**EXERCISE REQUIREMENTS:** Reproduce only the lines of the material below that start at the line containing "The Blender Python" and stop at the line containing "ca_.data.foreach_set('color', buf)". Keep both end lines.

(Rows from a 3D scene dataset)
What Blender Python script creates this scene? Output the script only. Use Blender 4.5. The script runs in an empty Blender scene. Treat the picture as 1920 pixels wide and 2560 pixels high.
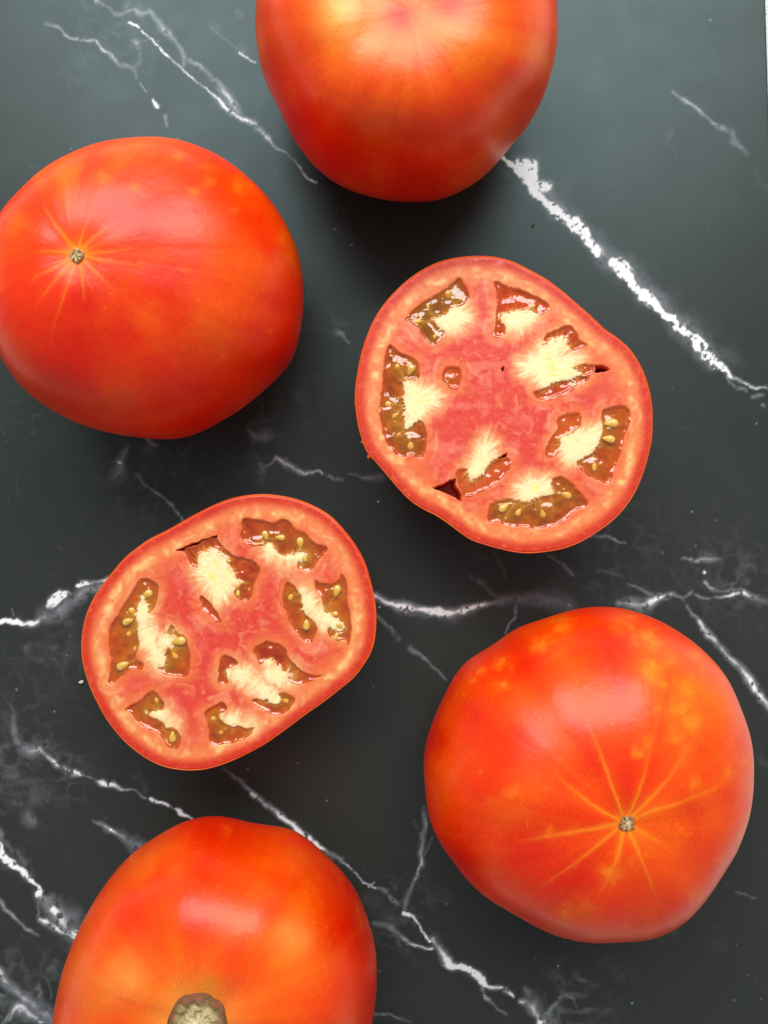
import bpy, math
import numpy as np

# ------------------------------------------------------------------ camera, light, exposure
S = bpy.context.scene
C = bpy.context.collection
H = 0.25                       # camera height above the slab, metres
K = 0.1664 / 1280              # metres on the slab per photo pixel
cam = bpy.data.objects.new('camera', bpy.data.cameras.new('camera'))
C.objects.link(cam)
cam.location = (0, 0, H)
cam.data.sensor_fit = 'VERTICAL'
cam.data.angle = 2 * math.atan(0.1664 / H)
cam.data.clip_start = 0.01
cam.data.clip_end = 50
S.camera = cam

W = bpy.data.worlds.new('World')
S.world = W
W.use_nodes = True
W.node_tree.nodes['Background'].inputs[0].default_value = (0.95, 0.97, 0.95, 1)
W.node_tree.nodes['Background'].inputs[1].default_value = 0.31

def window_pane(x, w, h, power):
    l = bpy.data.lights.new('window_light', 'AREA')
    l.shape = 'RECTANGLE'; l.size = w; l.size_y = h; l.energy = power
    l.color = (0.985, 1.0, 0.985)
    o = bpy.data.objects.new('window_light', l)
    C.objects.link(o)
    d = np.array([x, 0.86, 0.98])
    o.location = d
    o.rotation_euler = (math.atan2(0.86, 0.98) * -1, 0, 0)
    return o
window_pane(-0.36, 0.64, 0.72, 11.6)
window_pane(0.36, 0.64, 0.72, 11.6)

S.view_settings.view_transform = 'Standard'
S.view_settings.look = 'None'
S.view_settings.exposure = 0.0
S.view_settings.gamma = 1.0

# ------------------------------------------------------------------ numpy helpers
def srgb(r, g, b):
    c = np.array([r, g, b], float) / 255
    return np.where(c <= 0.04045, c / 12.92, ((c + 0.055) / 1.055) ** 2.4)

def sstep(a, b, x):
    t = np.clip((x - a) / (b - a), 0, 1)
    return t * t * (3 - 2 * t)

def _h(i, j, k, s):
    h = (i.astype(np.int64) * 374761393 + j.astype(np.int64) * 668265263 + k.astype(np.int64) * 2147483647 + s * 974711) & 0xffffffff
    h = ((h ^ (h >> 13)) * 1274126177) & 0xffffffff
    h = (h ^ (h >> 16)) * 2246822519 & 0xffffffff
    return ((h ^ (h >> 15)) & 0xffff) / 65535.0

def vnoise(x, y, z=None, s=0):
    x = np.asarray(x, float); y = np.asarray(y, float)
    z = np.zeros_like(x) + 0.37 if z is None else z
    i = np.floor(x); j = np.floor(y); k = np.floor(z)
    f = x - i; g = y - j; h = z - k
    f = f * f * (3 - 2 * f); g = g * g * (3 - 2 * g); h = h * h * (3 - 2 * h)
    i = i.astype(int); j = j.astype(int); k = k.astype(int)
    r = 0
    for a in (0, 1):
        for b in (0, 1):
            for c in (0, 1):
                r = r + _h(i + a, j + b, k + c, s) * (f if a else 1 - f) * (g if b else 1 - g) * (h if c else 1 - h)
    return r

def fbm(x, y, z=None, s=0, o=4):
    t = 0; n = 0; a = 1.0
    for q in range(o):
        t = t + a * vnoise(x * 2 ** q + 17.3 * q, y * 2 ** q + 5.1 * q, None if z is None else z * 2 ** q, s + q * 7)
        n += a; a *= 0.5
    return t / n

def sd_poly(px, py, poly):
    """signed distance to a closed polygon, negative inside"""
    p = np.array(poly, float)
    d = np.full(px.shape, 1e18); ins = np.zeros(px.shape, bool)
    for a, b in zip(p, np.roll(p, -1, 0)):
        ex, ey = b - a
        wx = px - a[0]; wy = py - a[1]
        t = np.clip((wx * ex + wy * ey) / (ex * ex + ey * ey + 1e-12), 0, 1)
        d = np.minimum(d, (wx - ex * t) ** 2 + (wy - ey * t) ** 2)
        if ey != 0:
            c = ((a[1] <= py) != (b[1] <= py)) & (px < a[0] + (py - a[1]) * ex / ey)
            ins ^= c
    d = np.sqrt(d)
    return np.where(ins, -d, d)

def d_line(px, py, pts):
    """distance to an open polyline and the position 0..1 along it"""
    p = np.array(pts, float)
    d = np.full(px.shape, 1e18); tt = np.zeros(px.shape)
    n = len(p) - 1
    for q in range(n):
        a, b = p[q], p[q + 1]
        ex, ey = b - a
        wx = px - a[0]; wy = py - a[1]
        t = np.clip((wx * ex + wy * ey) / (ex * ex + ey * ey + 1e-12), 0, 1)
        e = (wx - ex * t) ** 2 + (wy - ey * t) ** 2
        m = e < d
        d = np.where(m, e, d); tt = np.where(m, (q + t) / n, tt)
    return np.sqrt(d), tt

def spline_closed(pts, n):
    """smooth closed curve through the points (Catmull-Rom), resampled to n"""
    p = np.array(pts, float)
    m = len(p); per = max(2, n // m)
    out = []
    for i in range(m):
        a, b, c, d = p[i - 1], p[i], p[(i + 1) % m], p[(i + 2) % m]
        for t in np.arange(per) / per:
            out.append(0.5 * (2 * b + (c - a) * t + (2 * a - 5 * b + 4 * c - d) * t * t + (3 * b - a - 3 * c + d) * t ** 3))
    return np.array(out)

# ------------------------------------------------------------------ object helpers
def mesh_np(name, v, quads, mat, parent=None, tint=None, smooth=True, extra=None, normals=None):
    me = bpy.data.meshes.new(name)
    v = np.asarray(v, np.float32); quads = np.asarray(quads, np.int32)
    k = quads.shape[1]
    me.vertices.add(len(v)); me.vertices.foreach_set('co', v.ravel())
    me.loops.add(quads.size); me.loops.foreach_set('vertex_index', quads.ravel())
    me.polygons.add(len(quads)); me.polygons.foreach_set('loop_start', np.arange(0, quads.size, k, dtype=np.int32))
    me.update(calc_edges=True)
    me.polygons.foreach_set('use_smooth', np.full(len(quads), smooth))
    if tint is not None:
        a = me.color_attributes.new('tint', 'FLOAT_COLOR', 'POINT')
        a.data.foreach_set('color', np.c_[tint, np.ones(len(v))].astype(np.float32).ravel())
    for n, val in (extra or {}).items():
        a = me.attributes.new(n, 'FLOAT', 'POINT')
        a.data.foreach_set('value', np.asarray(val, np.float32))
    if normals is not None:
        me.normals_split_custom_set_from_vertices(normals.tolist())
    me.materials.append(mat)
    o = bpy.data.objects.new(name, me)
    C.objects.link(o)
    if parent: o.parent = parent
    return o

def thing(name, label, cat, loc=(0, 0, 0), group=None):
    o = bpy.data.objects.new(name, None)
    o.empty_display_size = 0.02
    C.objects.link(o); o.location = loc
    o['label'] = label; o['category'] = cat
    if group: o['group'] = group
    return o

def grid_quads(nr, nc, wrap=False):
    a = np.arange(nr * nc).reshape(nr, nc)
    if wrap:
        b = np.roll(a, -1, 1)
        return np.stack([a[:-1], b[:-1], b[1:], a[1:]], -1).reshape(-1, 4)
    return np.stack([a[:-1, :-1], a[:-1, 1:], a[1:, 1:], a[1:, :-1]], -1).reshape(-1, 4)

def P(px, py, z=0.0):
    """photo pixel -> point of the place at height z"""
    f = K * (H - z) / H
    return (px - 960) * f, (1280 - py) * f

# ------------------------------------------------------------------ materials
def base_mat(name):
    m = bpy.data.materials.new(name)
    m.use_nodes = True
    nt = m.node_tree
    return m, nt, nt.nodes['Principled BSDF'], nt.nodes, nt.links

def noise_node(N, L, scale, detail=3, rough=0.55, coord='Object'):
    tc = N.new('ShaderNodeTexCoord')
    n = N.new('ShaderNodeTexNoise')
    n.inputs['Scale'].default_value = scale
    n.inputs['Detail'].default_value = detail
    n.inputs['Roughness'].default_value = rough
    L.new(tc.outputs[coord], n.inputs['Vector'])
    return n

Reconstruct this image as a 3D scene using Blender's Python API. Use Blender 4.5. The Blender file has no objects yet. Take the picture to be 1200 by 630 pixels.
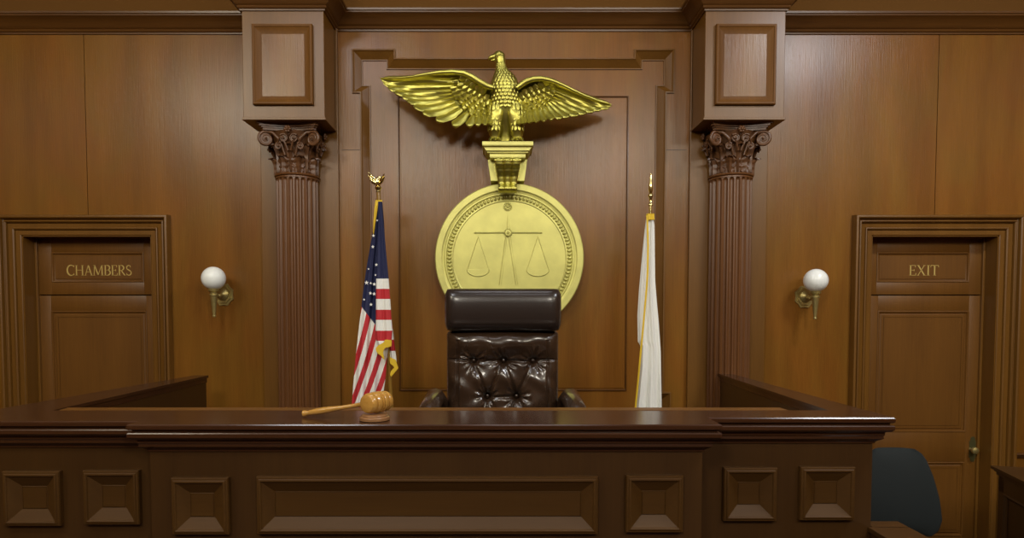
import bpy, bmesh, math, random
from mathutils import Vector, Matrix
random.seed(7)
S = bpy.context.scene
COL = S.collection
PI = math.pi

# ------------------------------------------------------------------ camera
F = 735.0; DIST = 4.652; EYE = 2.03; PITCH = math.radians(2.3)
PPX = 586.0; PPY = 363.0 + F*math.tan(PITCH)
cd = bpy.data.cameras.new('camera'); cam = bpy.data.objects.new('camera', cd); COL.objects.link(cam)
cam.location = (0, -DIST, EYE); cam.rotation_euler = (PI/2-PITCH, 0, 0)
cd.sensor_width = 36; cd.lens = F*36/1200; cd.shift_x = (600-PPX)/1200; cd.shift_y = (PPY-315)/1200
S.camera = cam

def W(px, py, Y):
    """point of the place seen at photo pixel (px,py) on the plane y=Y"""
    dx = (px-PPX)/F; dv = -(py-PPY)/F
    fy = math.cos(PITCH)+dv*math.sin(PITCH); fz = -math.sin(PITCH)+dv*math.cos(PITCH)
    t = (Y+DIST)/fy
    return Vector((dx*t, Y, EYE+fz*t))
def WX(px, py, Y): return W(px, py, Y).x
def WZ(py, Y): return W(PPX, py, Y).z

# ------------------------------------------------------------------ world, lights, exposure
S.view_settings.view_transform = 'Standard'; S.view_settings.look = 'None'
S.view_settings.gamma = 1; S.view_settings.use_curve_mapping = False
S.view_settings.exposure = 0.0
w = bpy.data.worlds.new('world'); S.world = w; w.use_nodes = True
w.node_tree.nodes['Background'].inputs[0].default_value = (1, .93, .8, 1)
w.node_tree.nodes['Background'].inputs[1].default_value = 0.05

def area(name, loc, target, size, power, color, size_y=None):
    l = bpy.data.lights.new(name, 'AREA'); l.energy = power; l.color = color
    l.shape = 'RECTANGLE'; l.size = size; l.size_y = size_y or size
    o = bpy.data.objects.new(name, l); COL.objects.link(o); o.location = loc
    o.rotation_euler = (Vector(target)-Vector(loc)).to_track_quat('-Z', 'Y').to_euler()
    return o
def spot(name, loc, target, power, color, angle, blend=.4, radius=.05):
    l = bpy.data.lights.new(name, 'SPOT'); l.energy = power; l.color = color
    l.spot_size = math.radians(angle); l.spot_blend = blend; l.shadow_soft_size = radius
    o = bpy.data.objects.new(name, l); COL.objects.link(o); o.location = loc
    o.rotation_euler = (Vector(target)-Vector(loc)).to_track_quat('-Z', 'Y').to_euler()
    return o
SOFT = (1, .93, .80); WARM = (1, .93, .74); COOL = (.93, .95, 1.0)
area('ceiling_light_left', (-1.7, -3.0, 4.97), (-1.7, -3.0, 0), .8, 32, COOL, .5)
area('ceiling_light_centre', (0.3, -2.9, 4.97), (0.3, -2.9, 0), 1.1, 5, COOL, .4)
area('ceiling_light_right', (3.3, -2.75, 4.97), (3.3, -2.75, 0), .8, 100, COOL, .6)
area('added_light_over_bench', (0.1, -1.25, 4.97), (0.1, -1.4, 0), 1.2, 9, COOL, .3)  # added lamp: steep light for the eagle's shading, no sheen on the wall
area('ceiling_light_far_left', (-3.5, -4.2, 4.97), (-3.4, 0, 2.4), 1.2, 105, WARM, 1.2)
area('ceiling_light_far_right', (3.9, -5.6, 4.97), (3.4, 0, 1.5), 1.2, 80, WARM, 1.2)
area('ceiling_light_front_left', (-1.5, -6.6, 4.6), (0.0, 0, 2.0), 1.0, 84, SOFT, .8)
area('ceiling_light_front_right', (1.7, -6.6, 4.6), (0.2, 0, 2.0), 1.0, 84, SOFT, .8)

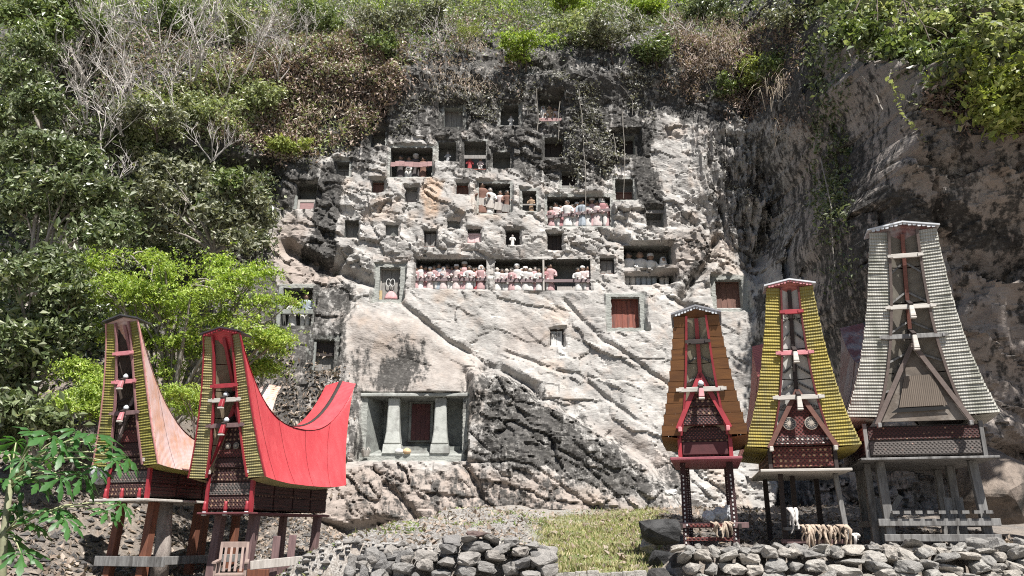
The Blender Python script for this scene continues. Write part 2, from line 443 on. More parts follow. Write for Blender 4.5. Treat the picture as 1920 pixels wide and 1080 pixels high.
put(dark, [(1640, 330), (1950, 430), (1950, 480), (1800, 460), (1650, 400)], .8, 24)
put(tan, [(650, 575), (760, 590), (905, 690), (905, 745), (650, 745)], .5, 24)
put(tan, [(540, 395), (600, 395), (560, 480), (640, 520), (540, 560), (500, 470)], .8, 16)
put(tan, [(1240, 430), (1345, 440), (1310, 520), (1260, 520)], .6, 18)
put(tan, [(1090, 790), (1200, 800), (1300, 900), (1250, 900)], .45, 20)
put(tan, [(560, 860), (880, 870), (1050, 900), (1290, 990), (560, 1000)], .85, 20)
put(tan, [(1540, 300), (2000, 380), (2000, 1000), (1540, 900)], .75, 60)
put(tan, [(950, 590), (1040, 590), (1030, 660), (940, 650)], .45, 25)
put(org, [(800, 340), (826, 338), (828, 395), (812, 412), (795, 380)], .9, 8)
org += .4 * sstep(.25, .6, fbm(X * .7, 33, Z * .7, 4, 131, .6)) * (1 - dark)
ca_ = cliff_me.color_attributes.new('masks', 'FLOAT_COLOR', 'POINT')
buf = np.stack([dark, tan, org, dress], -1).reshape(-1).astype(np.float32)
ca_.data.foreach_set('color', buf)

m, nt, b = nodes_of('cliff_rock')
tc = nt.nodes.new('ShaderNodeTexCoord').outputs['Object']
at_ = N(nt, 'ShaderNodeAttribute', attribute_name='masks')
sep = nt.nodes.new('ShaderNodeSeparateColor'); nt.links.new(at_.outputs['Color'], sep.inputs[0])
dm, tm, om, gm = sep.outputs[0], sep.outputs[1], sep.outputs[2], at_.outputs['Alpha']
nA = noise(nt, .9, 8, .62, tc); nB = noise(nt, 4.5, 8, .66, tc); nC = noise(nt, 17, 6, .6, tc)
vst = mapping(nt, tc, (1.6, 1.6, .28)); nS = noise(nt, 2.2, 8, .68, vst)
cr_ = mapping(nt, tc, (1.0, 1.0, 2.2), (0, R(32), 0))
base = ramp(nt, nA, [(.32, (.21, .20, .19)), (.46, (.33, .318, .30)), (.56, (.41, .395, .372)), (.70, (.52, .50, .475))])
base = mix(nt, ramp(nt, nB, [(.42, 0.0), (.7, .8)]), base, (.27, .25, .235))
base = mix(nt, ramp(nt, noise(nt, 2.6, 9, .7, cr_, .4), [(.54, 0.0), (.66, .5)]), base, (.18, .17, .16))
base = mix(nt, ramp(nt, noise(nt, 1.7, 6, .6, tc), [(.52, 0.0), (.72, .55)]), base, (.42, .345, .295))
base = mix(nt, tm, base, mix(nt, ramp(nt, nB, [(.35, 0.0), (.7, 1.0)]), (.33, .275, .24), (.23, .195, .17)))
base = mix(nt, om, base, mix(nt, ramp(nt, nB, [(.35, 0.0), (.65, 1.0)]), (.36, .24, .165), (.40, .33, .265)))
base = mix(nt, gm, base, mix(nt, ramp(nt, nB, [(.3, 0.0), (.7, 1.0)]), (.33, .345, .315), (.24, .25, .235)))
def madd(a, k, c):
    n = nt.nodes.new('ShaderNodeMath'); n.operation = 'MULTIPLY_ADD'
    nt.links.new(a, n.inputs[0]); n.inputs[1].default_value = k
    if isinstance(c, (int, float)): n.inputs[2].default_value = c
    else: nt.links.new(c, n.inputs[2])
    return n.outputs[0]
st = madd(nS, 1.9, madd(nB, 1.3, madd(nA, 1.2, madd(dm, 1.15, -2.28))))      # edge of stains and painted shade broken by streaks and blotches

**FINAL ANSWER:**
The Blender Python script for this scene continues. Write part 2, from line 443 on. More parts follow. Write for Blender 4.5. Treat the picture as 1920 pixels wide and 1080 pixels high.
put(dark, [(1640, 330), (1950, 430), (1950, 480), (1800, 460), (1650, 400)], .8, 24)
put(tan, [(650, 575), (760, 590), (905, 690), (905, 745), (650, 745)], .5, 24)
put(tan, [(540, 395), (600, 395), (560, 480), (640, 520), (540, 560), (500, 470)], .8, 16)
put(tan, [(1240, 430), (1345, 440), (1310, 520), (1260, 520)], .6, 18)
put(tan, [(1090, 790), (1200, 800), (1300, 900), (1250, 900)], .45, 20)
put(tan, [(560, 860), (880, 870), (1050, 900), (1290, 990), (560, 1000)], .85, 20)
put(tan, [(1540, 300), (2000, 380), (2000, 1000), (1540, 900)], .75, 60)
put(tan, [(950, 590), (1040, 590), (1030, 660), (940, 650)], .45, 25)
put(org, [(800, 340), (826, 338), (828, 395), (812, 412), (795, 380)], .9, 8)
org += .4 * sstep(.25, .6, fbm(X * .7, 33, Z * .7, 4, 131, .6)) * (1 - dark)
ca_ = cliff_me.color_attributes.new('masks', 'FLOAT_COLOR', 'POINT')
buf = np.stack([dark, tan, org, dress], -1).reshape(-1).astype(np.float32)
ca_.data.foreach_set('color', buf)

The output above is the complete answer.